Show there exists a set $E \subset \mathbb{R}^2$ such that the cross sections are open subsets but $E \notin \mathcal{B}_2$.

Question

Show there exists a set $E \subset \mathbb{R}^2$ such that the cross sections $[E]_a$ and $[E]^a$ are open subsets for every $a \in \mathbb{R}$ but $E \notin \mathcal{B}_2$.

This is a question from Axler's book on pg 144, exercise 2 and $\mathcal{B}_2$ is the $\sigma$-algebra of Borel subsets of $\mathbb{R}^n$.

I know that in general, if a set $E \in \mathbb{R}^n$ is open, the cross sections aren't generally open that if the cross sections are open, then it isn't necessarily true that the set itself is open.

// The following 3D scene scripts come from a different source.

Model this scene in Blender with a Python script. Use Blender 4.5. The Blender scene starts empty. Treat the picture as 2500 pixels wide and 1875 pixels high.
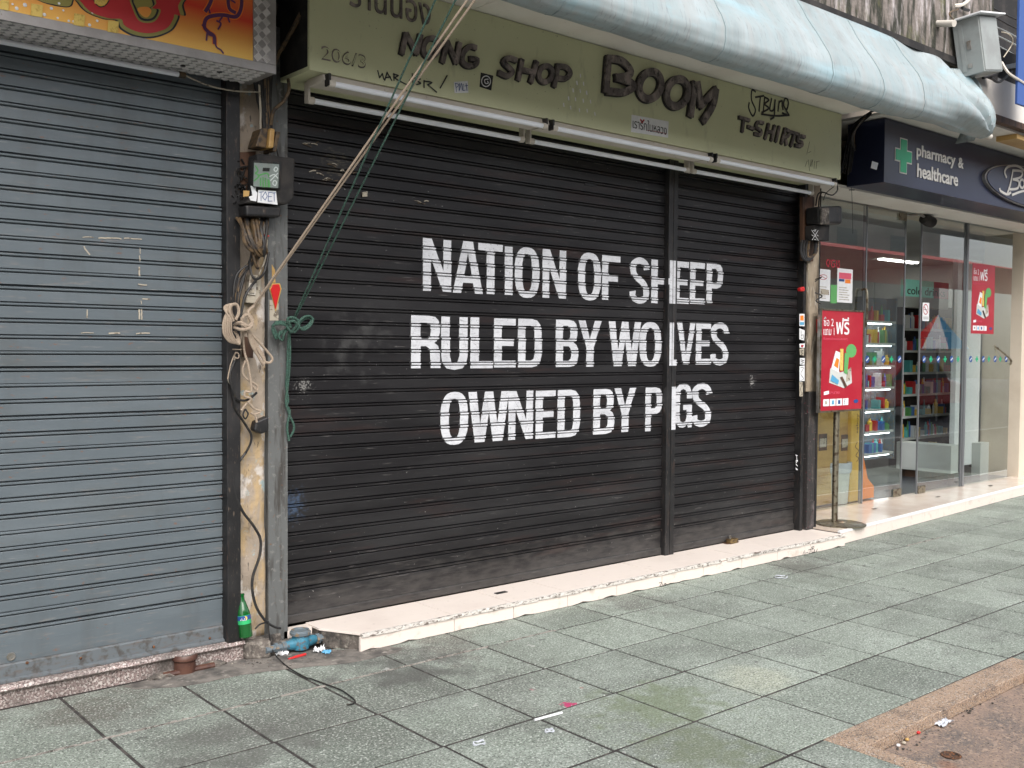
import bpy, bmesh, math, random
from mathutils import Vector, Matrix, geometry, noise
random.seed(11)
S = bpy.context.scene
COL = S.collection
# ------------------------------------------------------------------ camera
RX = Vector((0.76244925, -0.64700696, 0.00728891))
UP = Vector((0.01694641, 0.03122854, 0.9993686))
FW = Vector((0.64682606, 0.76184432, -0.03477462))
CP = Vector((-2.24312, -4.35118, 1.47421))
FPX = 2463.27
cam = bpy.data.cameras.new('camera'); camo = bpy.data.objects.new('camera', cam); COL.objects.link(camo)
cam.sensor_width = 36; cam.lens = FPX / 2500 * 36; cam.clip_end = 400; cam.clip_start = .05
camo.matrix_world = Matrix(((RX.x, UP.x, -FW.x, CP.x), (RX.y, UP.y, -FW.y, CP.y), (RX.z, UP.z, -FW.z, CP.z), (0, 0, 0, 1)))
S.camera = camo
# ------------------------------------------------------------------ world and sun (overcast)
SUN_EL, SUN_AZ = 44, 200          # azimuth clockwise from +Y : from the street side
w = bpy.data.worlds.new('World'); S.world = w; w.use_nodes = True
nt = w.node_tree; nt.nodes.clear()
sky = nt.nodes.new('ShaderNodeTexSky'); sky.sky_type = 'NISHITA'; sky.sun_disc = False
sky.sun_elevation = math.radians(SUN_EL); sky.sun_rotation = math.radians(SUN_AZ); sky.dust_density = 3; sky.air_density = 1
hs = nt.nodes.new('ShaderNodeHueSaturation'); hs.inputs['Saturation'].default_value = .38
bg = nt.nodes.new('ShaderNodeBackground'); bg.inputs['Strength'].default_value = .15
out = nt.nodes.new('ShaderNodeOutputWorld')
nt.links.new(sky.outputs[0], hs.inputs['Color']); nt.links.new(hs.outputs[0], bg.inputs['Color']); nt.links.new(bg.outputs[0], out.inputs[0])
sl = bpy.data.lights.new('sun', 'SUN'); sl.energy = 1.75; sl.angle = math.radians(60); sl.color = (1, .975, .95)
slo = bpy.data.objects.new('sun', sl); COL.objects.link(slo)
a, e = math.radians(SUN_AZ), math.radians(SUN_EL)
sd = Vector((math.sin(a) * math.cos(e), math.cos(a) * math.cos(e), math.sin(e)))
slo.rotation_euler = sd.to_track_quat('Z', 'Y').to_euler(); slo.location = (0, -6, 12)
S.view_settings.view_transform = 'Standard'; S.view_settings.look = 'None'; S.view_settings.gamma = 1
S.view_settings.exposure = 0.82; S.view_settings.use_curve_mapping = False

# ------------------------------------------------------------------ measuring: a point of the photograph (2500 x 1875) onto a real plane
def ray(u, v): return RX * ((u - 1250) / FPX) + UP * (-(v - 937.5) / FPX) + FW
def hit(u, v, ax, val):
    d = ray(u, v); return CP + d * ((val - CP[ax]) / d[ax])
def F(u, v, Y): return hit(u, v, 1, Y)
def G(u, v, z=0.0): return hit(u, v, 2, z)
def PJ(p):
    q = Vector(p) - CP; d = q.dot(FW)
    return (1250 + FPX * q.dot(RX) / d, 937.5 - FPX * q.dot(UP) / d) if d > .05 else (-9999, -9999)
def Z2(x, y): return (700 + x / 2.949, y / 2.949)        # zoomed crops used while measuring
def Z3(x, y): return (1400 + x / 2.949, y / 2.949)
def Z1(x, y): return (x / 2.949, y / 2.949)
def Z4(x, y): return (1900 + x / 3.687, y / 3.687)
def Z5(x, y): return (1900 + x / 3.687, 400 + y / 3.687)
def Z6(x, y): return (1900 + x / 3.318, 850 + y / 3.318)
def Z7(x, y): return (500 + x / 3.3175, 200 + y / 3.3175)
def Z8(x, y): return (500 + x / 3.3175, 600 + y / 3.3175)
def Z9(x, y): return (500 + x / 2.765, 1100 + y / 2.765)
def ZS(x, y): return (950 + x / 2.602, 550 + y / 2.602)

# ------------------------------------------------------------------ materials
MATS = {}
def lin(c):
    return tuple(((x / 255 + .055) / 1.055) ** 2.4 if x > 10 else x / 255 / 12.92 for x in c)
def mat(name, base, layers=(), rough=.6, metal=0, bump=0, bsc=80, bz=(1, 1, 1), emis=None, spec=.5, alpha=None, rvar=0, objvar=0, coat=0):
    """layers: dict(c=colour, s=scale or (x,y,z), lo, hi, d=detail, amt) noise masks over the base, in real metres; b=(centre, radius) local stains and shading"""
    m = bpy.data.materials.new(name); m.use_nodes = True; MATS[name] = m
    N, L = m.node_tree.nodes, m.node_tree.links
    p = N['Principled BSDF']
    geo = N.new('ShaderNodeNewGeometry')
    cur = None
    def rgb(c):
        n = N.new('ShaderNodeRGB'); n.outputs[0].default_value = (*c, 1); return n.outputs[0]
    cur = rgb(base)
    if objvar:
        oi = N.new('ShaderNodeObjectInfo'); h = N.new('ShaderNodeHueSaturation')
        mr = N.new('ShaderNodeMapRange'); mr.inputs[3].default_value = 1 - objvar; mr.inputs[4].default_value = 1 + objvar
        L.new(oi.outputs['Random'], mr.inputs[0]); L.new(mr.outputs[0], h.inputs['Value']); L.new(cur, h.inputs['Color']); cur = h.outputs[0]
    for i, ly in enumerate(layers):
        s = ly.get('s', 5)
        if not isinstance(s, tuple): s = (s, s, s)
        mp = N.new('ShaderNodeMapping'); mp.inputs['Scale'].default_value = s
        mp.inputs['Location'].default_value = (i * 3.7 + ly.get('o', 0), i * 1.3, i * 2.1)
        L.new(geo.outputs['Position'], mp.inputs['Vector'])
        nz = N.new('ShaderNodeTexNoise'); nz.inputs['Scale'].default_value = 1
        nz.inputs['Detail'].default_value = ly.get('d', 5); nz.inputs['Roughness'].default_value = ly.get('r', .6)
        L.new(mp.outputs[0], nz.inputs['Vector'])
        mr = N.new('ShaderNodeMapRange'); mr.inputs[1].default_value = ly.get('lo', .45); mr.inputs[2].default_value = ly.get('hi', .6)
        mr.inputs[4].default_value = ly.get('amt', 1)
        if 'b' in ly:
            c, r = ly['b']
            vd = N.new('ShaderNodeVectorMath'); vd.operation = 'DISTANCE'; vd.inputs[1].default_value = c
            L.new(geo.outputs['Position'], vd.inputs[0])
            dv = N.new('ShaderNodeMath'); dv.operation = 'DIVIDE'; dv.inputs[1].default_value = r; L.new(vd.outputs['Value'], dv.inputs[0])
            sb = N.new('ShaderNodeMath'); sb.operation = 'SUBTRACT'; L.new(nz.outputs[0], sb.inputs[0])
            ml = N.new('ShaderNodeMath'); ml.operation = 'MULTIPLY_ADD'; ml.inputs[1].default_value = .5; ml.inputs[2].default_value = -.15
            L.new(dv.outputs[0], ml.inputs[0]); L.new(ml.outputs[0], sb.inputs[1]); L.new(sb.outputs[0], mr.inputs[0])
        elif 'z' in ly:      # height dependent wear (dust near the ground): z=(z0,z1)
            sx = N.new('ShaderNodeSeparateXYZ'); L.new(geo.outputs['Position'], sx.inputs[0])
            z0, z1 = ly['z']
            m2 = N.new('ShaderNodeMapRange'); m2.inputs[1].default_value = z0; m2.inputs[2].default_value = z1; m2.inputs[3].default_value = .35; m2.inputs[4].default_value = -.35
            L.new(sx.outputs[2], m2.inputs[0])
            ad = N.new('ShaderNodeMath'); ad.operation = 'ADD'; L.new(nz.outputs[0], ad.inputs[0]); L.new(m2.outputs[0], ad.inputs[1]); L.new(ad.outputs[0], mr.inputs[0])
        else:
            L.new(nz.outputs[0], mr.inputs[0])
        mx = N.new('ShaderNodeMix'); mx.data_type = 'RGBA'; mx.blend_type = ly.get('m', 'MIX')
        L.new(mr.outputs[0], mx.inputs[0]); L.new(cur, mx.inputs[6]); mx.inputs[7].default_value = (*ly['c'], 1); cur = mx.outputs[2]
    L.new(cur, p.inputs['Base Color'])
    p.inputs['Roughness'].default_value = rough; p.inputs['Metallic'].default_value = metal
    p.inputs['Specular IOR Level'].default_value = spec
    if coat: p.inputs['Coat Weight'].default_value = coat; p.inputs['Coat Roughness'].default_value = .15
    if rvar:
        nz = N.new('ShaderNodeTexNoise'); nz.inputs['Scale'].default_value = 6; nz.inputs['Detail'].default_value = 6
        L.new(geo.outputs['Position'], nz.inputs['Vector'])
        mr = N.new('ShaderNodeMapRange'); mr.inputs[1].default_value = .3; mr.inputs[2].default_value = .7
        mr.inputs[3].default_value = rough - rvar; mr.inputs[4].default_value = rough + rvar
        L.new(nz.outputs[0], mr.inputs[0]); L.new(mr.outputs[0], p.inputs['Roughness'])
    if bump:
        mp = N.new('ShaderNodeMapping'); mp.inputs['Scale'].default_value = tuple(bsc * q for q in bz); L.new(geo.outputs['Position'], mp.inputs['Vector'])
        nz = N.new('ShaderNodeTexNoise'); nz.inputs['Scale'].default_value = 1; nz.inputs['Detail'].default_value = 4
        L.new(mp.outputs[0], nz.inputs['Vector'])
        b = N.new('ShaderNodeBump'); b.inputs['Distance'].default_value = bump; b.inputs['Strength'].default_value = 1
        L.new(nz.outputs[0], b.inputs['Height']); L.new(b.outputs[0], p.inputs['Normal'])
    if emis:
        p.inputs['Emission Color'].default_value = (*emis[0], 1); p.inputs['Emission Strength'].default_value = emis[1]
    return m
def glass_mat(name, tint=(.93, .97, .96), gl=1.0, extra=0.0):
    m = bpy.data.materials.new(name); m.use_nodes = True; N, L = m.node_tree.nodes, m.node_tree.links; N.clear()
    o = N.new('ShaderNodeOutputMaterial'); t = N.new('ShaderNodeBsdfTransparent'); t.inputs[0].default_value = (*tint, 1)
    g = N.new('ShaderNodeBsdfGlossy'); g.inputs['Roughness'].default_value = .01; g.inputs[0].default_value = (1, 1, 1, 1)
    fr = N.new('ShaderNodeFresnel'); fr.inputs[0].default_value = 1.5; gm = N.new('ShaderNodeNewGeometry'); bf = N.new('ShaderNodeMath'); bf.operation = 'MULTIPLY_ADD'; bf.inputs[1].default_value = -1; bf.inputs[2].default_value = 1; L.new(gm.outputs['Backfacing'], bf.inputs[0]); mu = N.new('ShaderNodeMath'); mu.operation = 'MULTIPLY'; L.new(bf.outputs[0], mu.inputs[1])
    ad = N.new('ShaderNodeMath'); ad.operation = 'MULTIPLY_ADD'; ad.inputs[1].default_value = gl; ad.inputs[2].default_value = extra
    mx = N.new('ShaderNodeMixShader'); L.new(fr.outputs[0], ad.inputs[0]); L.new(ad.outputs[0], mu.inputs[0]); L.new(mu.outputs[0], mx.inputs[0])
    L.new(t.outputs[0], mx.inputs[1]); L.new(g.outputs[0], mx.inputs[2]); L.new(mx.outputs[0], o.inputs[0]); return m

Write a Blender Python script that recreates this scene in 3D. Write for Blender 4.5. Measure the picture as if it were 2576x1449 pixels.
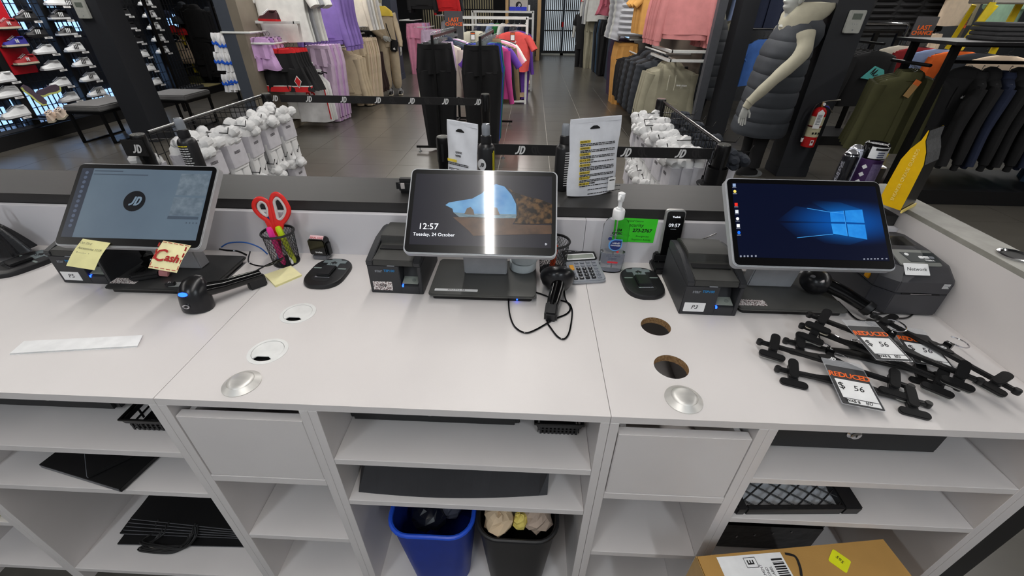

The condition that $E$ can't be in the Borel $\sigma$-algebra is really bothering me. I also thought maybe trying to use the Cantor function generalized to $\mathbb{R}^n$, but didn't see immediately how to keep cross sections as open subsets.

Answer 1

Let $A$ be a non-Borel subset of $\mathbb R$. Then $$ E = \mathbb R^2 \setminus \{(x,x): x \in A\} $$ is your set. It is not Borel. But all the cross-sections are either $\mathbb R$ or $\mathbb R$ minus a single point.